The defendant, David D.A. Wortendyke, never was a member of the firm of Wortendyke Brothers Co. This fact is conceded. The note on which this action was brought was made by the firm of Wortendyke Brothers Co., for a debt contracted by that firm. This is also conceded. It follows, that the plaintiffs cannot recover on the note against David D.A. Wortendyke, on the ground that he was in fact a member of the firm of Wortendyke Brothers Co., when the note was made, and was therefore bound by it. In other words, it follows from the conceded facts of the case that the plaintiffs cannot recover against the defendant, David D.A. Wortendyke, on the note, on the ground that the note was made by him and the other defendants who did compose the firm of Wortendyke Brothers Co.
But the plaintiffs insist that the defendant, David D.A. Wortendyke, is estopped from setting up, or saying, that he was not in fact a member of the firm of Wortendyke Brothers Co., when the note was made, or when the goods for which the note was given were sold to that firm. *Page 558
There is no evidence whatever in the case that the defendant, David D.A. Wortendyke, ever at any time represented himself to be a member of the firm of Wortendyke Brothers Co., or that he ever held himself out to the plaintiffs, by his acts or declarations, to be a member of that firm, otherwise than by omitting to notify the plaintiffs that he was not a member of that firm. The plaintiffs rely upon his omission or neglect to give this notice as estopping him from availing himself of the defence that he was not, in fact, a member of the firm of Wortendyke Brothers Co.
The conceded facts which present this question of estoppel are these: Previous to September 1, 1858, there was a firm of "Wortendyke Brothers," composed of the defendants, David D.A., Isaac, and John B. Wortendyke, who were brothers. On the 1st September, 1858, this firm was dissolved, and a new firm formed, composed of Isaac and John B. Wortendyke, and one Peter R. Hoffman, under the firm name of "Wortendyke Brothers Co." The plaintiffs had dealt with the old firm, and knew of the change in the partnership name, and that Peter R. Hoffman had become a member of the new firm previous to the making of the note on which the action was brought, and previous to the sale of the goods to the new firm for which the note was given.

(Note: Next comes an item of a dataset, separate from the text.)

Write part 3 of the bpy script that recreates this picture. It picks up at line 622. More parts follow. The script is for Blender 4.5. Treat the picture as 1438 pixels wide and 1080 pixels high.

The plaintiffs insist that notice of the change in the firm name, and of the fact that Hoffman had become a member of the new firm, was not notice to them of the fact that the defendant, David D.A. Wortendyke, had retired from the firm, and had ceased to be a member of it; that they had a right to believe, in the absence of such notice, that he continued to be and was a member of the new firm, and to trust the new firm on the ground that he was such member.
It can hardly be said, I think, that the notice or knowledge of the change in the firm name, and of the fact that Hoffman had become a member of the new firm, was notice to the plaintiffs that David D.A. Wortendyke was not a member of the new firm; but I think the question in the case is this: Under the circumstances, was it the duty of David D.A. Wortendyke *Page 559 to notify the plaintiffs that he had retired from the firm; or was the notice or knowledge which the plaintiffs had of the change in the firm name, and of the fact that Hoffman had become a member of the new firm, sufficient to put the plaintiffs upon the inquiry, and to have made it their duty to inquire, as to who composed the new firm, and whether David D.A. Wortendyke was or was not a member of the new firm?
I am not aware of any case in which it has been held that mere silence or omission to give notice, under such circumstances, operated as an estoppel. I do not see upon what principle it can be so held.
I think it was the duty of the plaintiffs, under the circumstances, to inquire whether David D.A. Wortendyke was or was not a member of the new firm, before they trusted the new firm on the ground that he was a member. Their knowledge of the change in the firm name alone was, I think, sufficient to have put them on this inquiry. This appears to have been held in the case of Kirby v. Hewitt (26 Barb., 607).
My conclusion is, that the order of the Supreme Court granting a new trial as to the respondent should be affirmed with costs.
SMITH, J., also dissented.
Judgment reversed, and judgment absolute for plaintiff.